Source excerpt -
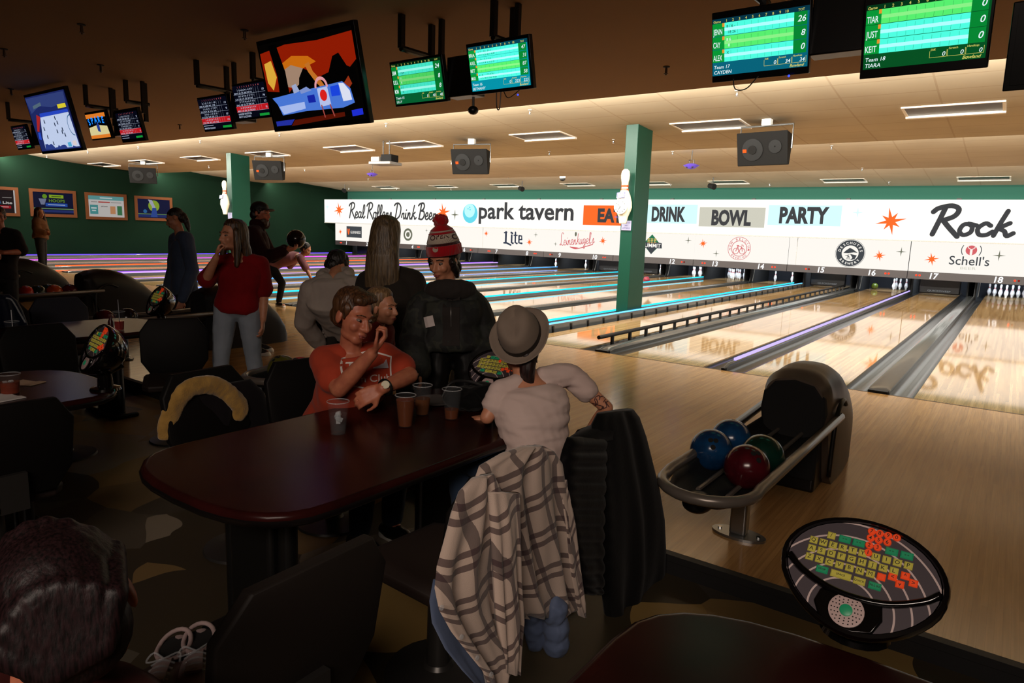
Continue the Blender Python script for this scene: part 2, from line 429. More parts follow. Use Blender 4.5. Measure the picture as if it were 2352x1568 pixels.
for k in range(1, 11):
    x = pair_x(k); c_, e_, nm_ = leds[k]; a = 2*k-1
    if k == 1: divider(x+.02, .05, .06, 'violet glowing rail along the far left wall beside lane 1', c_, e_)
    elif k in (4, 8):
        divider(x-GF-.005, .05, .07, f'{nm_} glowing rail along the right edge of lane {a-1}', c_, e_)
        divider(x+.005, .05, .07, f'pale glowing rail along the left edge of lane {a}', '#9a7cf0' if k == 4 else '#5aa8f4', 1.8)
        struct(MB().span((x-GF, .1, -.12), (x, 17.2, -.02)).build('floor_filler', m_rubber))
    else: divider(x, .05, .06, f'{nm_} glowing rail between lanes {a-1} and {a}', c_, e_)
    xm = x+GA/2+LW+GB/2
    divider(xm, .2, .045, f'broad grey ball track cover between lanes {a} and {a+1}')
# bumper rails raised on lane 15
x15 = lane_x(15)
bl = thing('bumper_rail', 'raised bumper rail on posts along right side of lane 15', 'bumper rail', (x15+.62, .5, 0))
xb = x15+LW/2+.10
MB().tube([(xb, .35, .13), (xb, 16.8, .13)], .028, 10).build('rail', m_rubber, bl)
mb_p = MB()
for j in range(30):
    y = .75+j*.55
    MB().box((xb, y, .04), (.035, .045, .16)).build('post', m_rubber, bl)
bl = thing('bumper_rail', 'grey bumper board with black studs along left side of lane 15', 'bumper rail', (x15-.62, .3, 0))
xb = x15-LW/2-.13
MB().span((xb-.015, .25, -.05), (xb+.012, 16.9, .1)).build('board', m_cap, bl)
for j in range(30):
    y = .6+j*.55
    MB().box((xb+.02, y, .02), (.02, .04, .11)).build('stud', m_black, bl)
# ---- signs
SIGN = lambda nm, col, es=1.0: glow('sign_'+nm, col, es)
s_white = SIGN('white', '#fffcf2', 1.15)
s_white2 = SIGN('lower_white', '#fffaf2', 1.0)
s_grey = SIGN('charcoal', '#434345', 1.0); s_org = SIGN('orange', '#ff6a28', 1.1); s_cyan = SIGN('cyan', '#c6ecf3', 1.25); s_tan = SIGN('tan', '#c9c7b8', 1.1)
s_pale = SIGN('pale_cyan', '#d2f2f5', 1.2); s_star = SIGN('star_grey', '#6e705f', 1.0); s_ball = SIGN('ball_cyan', '#66d4e6', 1.1); s_ballhi = SIGN('ball_light', '#b4eef2', 1.2)
s_dk = SIGN('dark_slate', '#474b50', .9); s_red = SIGN('soft_red', '#d8656a', 1.0); s_grn = SIGN('green', '#2f7d56', .9); s_gold = SIGN('gold', '#dfc06a', 1.0); s_lite = SIGN('navy', '#3b4356', .9)
m_band = mat('mask_band', '#2e2829', .5)
SY, MY = 15.6, 16.09
sign = thing('masking_sign', 'long white lit sign above the lanes reading park tavern', 'sign', (-12, SY, 1.66))
MB().span((-26.93, SY, 1.66), (6.5, SY+.35, 2.84)).build('sign_board', s_white, sign)
MB().span((-26.95, SY-.01, 1.635), (6.5, SY+.36, 1.662)).build('bottom_trim', mat('sign_trim', '#8c8a84', .5), sign)
SM = frame((0, SY-.006, 0), (1, 0, 0), (0, 0, 1))       # sign plane: x along lanes, y up
SG = lambda px, py: (ony(px, py, SY).x, ony(px, py, SY).z)
def starburst(mb, px, py, r, M=None, plane=SY):
    p = ony(px, py, plane); mb.star((p.x, p.z), r, r*.3, 8, M or SM, 0, .2, .72)
for px, py, r in ((779, 482, .42), (1018, 488, .45), (2046, 508, .42)):
    o_ = MB(); starburst(o_, px, py, r); o_.flat('orange_star', s_org, sign)
x, z = SG(1341, 470)
MB().rect(x, 1.87, ony(1450, 500, SY).x, 2.62, SM).flat('eat_panel', s_org, sign)
for px, py, r in ((752, 475, .22), (1970, 488, .17)):
    c_ = MB(); p = SG(px, py); c_.star(p, r, r*.22, 4, SM, 0, 0); c_.flat('pale_star', s_pale, sign)
g_ = MB(); p = SG(1045, 493); g_.star(p, .25, .045, 4, SM); g_.flat('grey_star', s_star, sign)
def sgrect(px0, px1, z0, z1, m_, nm):
    a, b = ony(px0, 500, SY).x, ony(px1, 500, SY).x
    MB().rect(a, z0, b, z1, SM).flat(nm, m_, sign); return (a+b)/2, b-a
SM2 = frame((0, SY-.01, 0), (1, 0, 0), (0, 0, 1)); SM3 = frame((0, SY-.013, 0), (1, 0, 0), (0, 0, 1))
def word(*a, **k): MB().text(*a, **k).flat('sign_lettering', s_grey, sign)
cxs = sgrect(1478, 1601, 2.00, 2.66, s_cyan, 'drink_panel'); word('DRINK', .68, SM2 @ T(cxs[0]-.05, 2.09, 0), .05, width=1.3)
cxs = sgrect(1606, 1757, 1.92, 2.58, s_tan, 'bowl_panel'); word('BOWL', .68, SM2 @ T(cxs[0], 2.0, 0), .05, width=1.36)
cxs = sgrect(1764, 1932, 2.02, 2.66, s_cyan, 'party_panel'); word('PARTY', .68, SM2 @ T(cxs[0], 2.11, 0), .05, width=1.5)
xe = ony(1395, 500, SY).x
word('EAT', .68, SM2 @ T(xe+.12, 2.01, 0), .05, width=1.08)
a, b = ony(1100, 490, SY).x, ony(1318, 490, SY).x
word('park tavern', .98, SM2 @ T(a, 2.04, 0), .022, align='l', width=b-a)
px_ = ony(1080, 491, SY).x
MB().disc((px_, 2.24), .42, SM, 32).flat('ball_logo', s_ball, sign)
MB().disc((px_-.03, 2.36), .30, SM2, 28).flat('ball_highlight', s_ballhi, sign)
MB().disc((px_-.12, 2.44), .035, SM3, 10).disc((px_-.02, 2.5), .035, SM3, 10).disc((px_, 2.4), .035, SM3, 10).flat('finger_hole', s_ball, sign)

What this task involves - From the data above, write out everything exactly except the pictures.

Written solution -
Continue the Blender Python script for this scene: part 2, from line 429. More parts follow. Use Blender 4.5. Measure the picture as if it were 2352x1568 pixels.
for k in range(1, 11):
    x = pair_x(k); c_, e_, nm_ = leds[k]; a = 2*k-1
    if k == 1: divider(x+.02, .05, .06, 'violet glowing rail along the far left wall beside lane 1', c_, e_)
    elif k in (4, 8):
        divider(x-GF-.005, .05, .07, f'{nm_} glowing rail along the right edge of lane {a-1}', c_, e_)
        divider(x+.005, .05, .07, f'pale glowing rail along the left edge of lane {a}', '#9a7cf0' if k == 4 else '#5aa8f4', 1.8)
        struct(MB().span((x-GF, .1, -.12), (x, 17.2, -.02)).build('floor_filler', m_rubber))
    else: divider(x, .05, .06, f'{nm_} glowing rail between lanes {a-1} and {a}', c_, e_)
    xm = x+GA/2+LW+GB/2
    divider(xm, .2, .045, f'broad grey ball track cover between lanes {a} and {a+1}')
# bumper rails raised on lane 15
x15 = lane_x(15)
bl = thing('bumper_rail', 'raised bumper rail on posts along right side of lane 15', 'bumper rail', (x15+.62, .5, 0))
xb = x15+LW/2+.10
MB().tube([(xb, .35, .13), (xb, 16.8, .13)], .028, 10).build('rail', m_rubber, bl)
mb_p = MB()
for j in range(30):
    y = .75+j*.55
    MB().box((xb, y, .04), (.035, .045, .16)).build('post', m_rubber, bl)
bl = thing('bumper_rail', 'grey bumper board with black studs along left side of lane 15', 'bumper rail', (x15-.62, .3, 0))
xb = x15-LW/2-.13
MB().span((xb-.015, .25, -.05), (xb+.012, 16.9, .1)).build('board', m_cap, bl)
for j in range(30):
    y = .6+j*.55
    MB().box((xb+.02, y, .02), (.02, .04, .11)).build('stud', m_black, bl)
# ---- signs
SIGN = lambda nm, col, es=1.0: glow('sign_'+nm, col, es)
s_white = SIGN('white', '#fffcf2', 1.15)
s_white2 = SIGN('lower_white', '#fffaf2', 1.0)
s_grey = SIGN('charcoal', '#434345', 1.0); s_org = SIGN('orange', '#ff6a28', 1.1); s_cyan = SIGN('cyan', '#c6ecf3', 1.25); s_tan = SIGN('tan', '#c9c7b8', 1.1)
s_pale = SIGN('pale_cyan', '#d2f2f5', 1.2); s_star = SIGN('star_grey', '#6e705f', 1.0); s_ball = SIGN('ball_cyan', '#66d4e6', 1.1); s_ballhi = SIGN('ball_light', '#b4eef2', 1.2)
s_dk = SIGN('dark_slate', '#474b50', .9); s_red = SIGN('soft_red', '#d8656a', 1.0); s_grn = SIGN('green', '#2f7d56', .9); s_gold = SIGN('gold', '#dfc06a', 1.0); s_lite = SIGN('navy', '#3b4356', .9)
m_band = mat('mask_band', '#2e2829', .5)
SY, MY = 15.6, 16.09
sign = thing('masking_sign', 'long white lit sign above the lanes reading park tavern', 'sign', (-12, SY, 1.66))
MB().span((-26.93, SY, 1.66), (6.5, SY+.35, 2.84)).build('sign_board', s_white, sign)
MB().span((-26.95, SY-.01, 1.635), (6.5, SY+.36, 1.662)).build('bottom_trim', mat('sign_trim', '#8c8a84', .5), sign)
SM = frame((0, SY-.006, 0), (1, 0, 0), (0, 0, 1))       # sign plane: x along lanes, y up
SG = lambda px, py: (ony(px, py, SY).x, ony(px, py, SY).z)
def starburst(mb, px, py, r, M=None, plane=SY):
    p = ony(px, py, plane); mb.star((p.x, p.z), r, r*.3, 8, M or SM, 0, .2, .72)
for px, py, r in ((779, 482, .42), (1018, 488, .45), (2046, 508, .42)):
    o_ = MB(); starburst(o_, px, py, r); o_.flat('orange_star', s_org, sign)
x, z = SG(1341, 470)
MB().rect(x, 1.87, ony(1450, 500, SY).x, 2.62, SM).flat('eat_panel', s_org, sign)
for px, py, r in ((752, 475, .22), (1970, 488, .17)):
    c_ = MB(); p = SG(px, py); c_.star(p, r, r*.22, 4, SM, 0, 0); c_.flat('pale_star', s_pale, sign)
g_ = MB(); p = SG(1045, 493); g_.star(p, .25, .045, 4, SM); g_.flat('grey_star', s_star, sign)
def sgrect(px0, px1, z0, z1, m_, nm):
    a, b = ony(px0, 500, SY).x, ony(px1, 500, SY).x
    MB().rect(a, z0, b, z1, SM).flat(nm, m_, sign); return (a+b)/2, b-a
SM2 = frame((0, SY-.01, 0), (1, 0, 0), (0, 0, 1)); SM3 = frame((0, SY-.013, 0), (1, 0, 0), (0, 0, 1))
def word(*a, **k): MB().text(*a, **k).flat('sign_lettering', s_grey, sign)
cxs = sgrect(1478, 1601, 2.00, 2.66, s_cyan, 'drink_panel'); word('DRINK', .68, SM2 @ T(cxs[0]-.05, 2.09, 0), .05, width=1.3)
cxs = sgrect(1606, 1757, 1.92, 2.58, s_tan, 'bowl_panel'); word('BOWL', .68, SM2 @ T(cxs[0], 2.0, 0), .05, width=1.36)
cxs = sgrect(1764, 1932, 2.02, 2.66, s_cyan, 'party_panel'); word('PARTY', .68, SM2 @ T(cxs[0], 2.11, 0), .05, width=1.5)
xe = ony(1395, 500, SY).x
word('EAT', .68, SM2 @ T(xe+.12, 2.01, 0), .05, width=1.08)
a, b = ony(1100, 490, SY).x, ony(1318, 490, SY).x
word('park tavern', .98, SM2 @ T(a, 2.04, 0), .022, align='l', width=b-a)
px_ = ony(1080, 491, SY).x
MB().disc((px_, 2.24), .42, SM, 32).flat('ball_logo', s_ball, sign)
MB().disc((px_-.03, 2.36), .30, SM2, 28).flat('ball_highlight', s_ballhi, sign)
MB().disc((px_-.12, 2.44), .035, SM3, 10).disc((px_-.02, 2.5), .035, SM3, 10).disc((px_, 2.4), .035, SM3, 10).flat('finger_hole', s_ball, sign)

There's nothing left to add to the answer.